2 XII 2019: Conjectures about American dictatorship.

Farrad Zakaria provided a very good but alarming report on CNN. He fears that American democracy is in grave danger, that we are on the verge of turning into an elective dictatorship.

Here are my thoughts on what is and what is likely to be:

Donald Trump is a Russian agent, not because he loves Russia, but because he believes the Russians will help him turn the United States into a dictatorship. Trump does not value democracy. He, and people like him, the “winners,” know what they want and will do anything to get it, and care about the rest of the country only to the extent that they do not want the “losers” to get in their way. They reject democracy and even plutocracy as unacceptably inefficient forms of government, and prize dictatorship or monarchy as the only way to really get things done. 

It is of crucial importance to them to sweep away obstacles created by a system of checks and balances, by an honest judiciary or a popularly elected legislature. Both of these branches will be neutralized by filling them with people who think they stand to gain from the dictator’s rule. We see this happening even now with the Republicans in Congress in ambitious submission to Trump in hope, I think, that the U.S. will become a one-party state to the judiciary. In turn, the Senate is wholly complicit in Trump’s packing the bench with toadies.

The undereducated and mindless are incapable of voting responsibly. The Republicans will continue imbue them with a burning resentment for “the elite” and encourage their mistrust of whatever seems unfamiliar. Their fear of change will be stimulated and given focus by being directed at immigrants, “white genocide,” globalization, gay rights, feminism, Europeans, and non-Christians, and these fears will be assuaged by nativism, white supremacy, fierce provincialism, revived hyper-machismo, obdurate anti-intellectualism, and Christian triumphalism. They will be made to think they are happy by over-abundant entertainment, lurid scandals, sporting events, and their acquisition of cheap imported goods. They will be encouraged to prize their culpable simplicity and ignorance, to boast of their lack of education, and to believe that the nation is as simple as their families and only requires the rule of one strong man to set things straight. 

The elites are also to blame. Though higher education in America has deteriorated like education at every level, the elites still over-value their college educations and don’t conceal their disdain for those not similarly educated, thus stoking popular resentment. They strive for a sophistication that ideally cannot be too widely shared, but appreciated by the cognoscenti alone. They too are determined to be winners, but in a less coarsely ambitious, more stylishly refined way. They abhor Trump and his horde, but do not exert themselves to squelch mindless populism because they are naively confident that the plutocratic government of the U.S. will keep the Trumpies from changing their lives fundamentally.

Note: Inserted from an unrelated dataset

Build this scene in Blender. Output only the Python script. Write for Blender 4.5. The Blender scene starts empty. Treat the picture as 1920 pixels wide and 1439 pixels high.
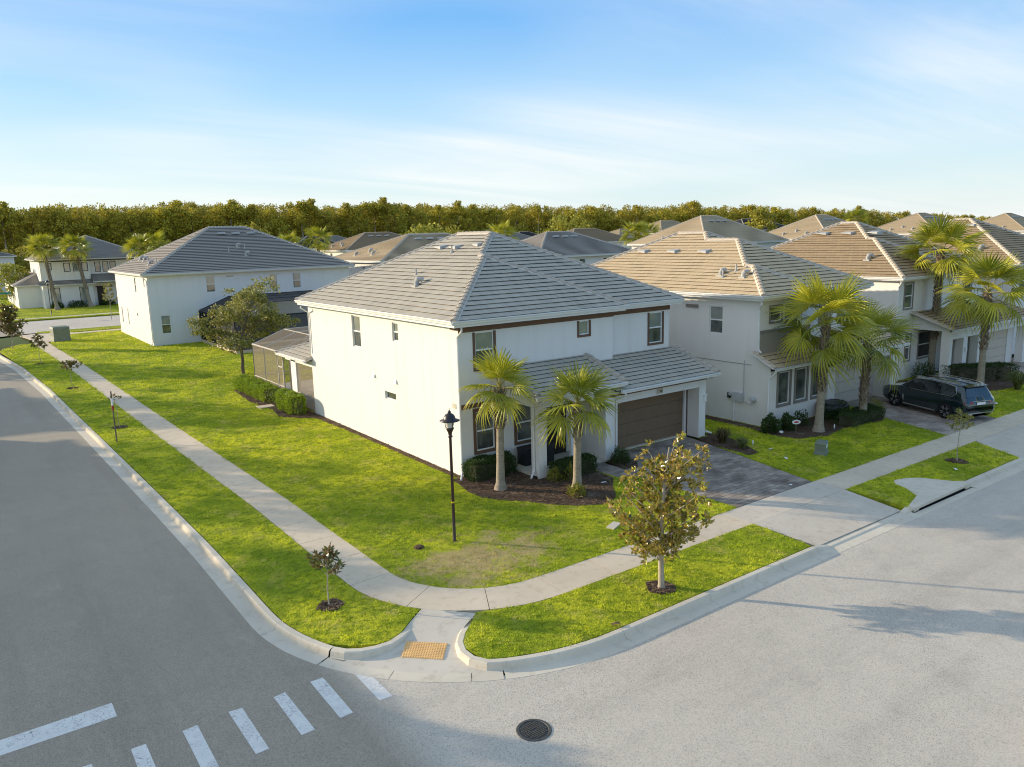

Most Americans, have, as St. Paul might say, “grown weary in well-doing.” Why should America be the world’s policeman? Do we have to be the do-gooders all the time? Let somebody else do it. Let’s put America first, and if anything should be left over, share it with client countries only. We will make tyranny tremble no more, because we will embrace it. And if totalitarian regimes force other peoples to live in poverty and oppression, it is not our problem. God gave America to us as the land promised to his saints alone. Let others see to themselves.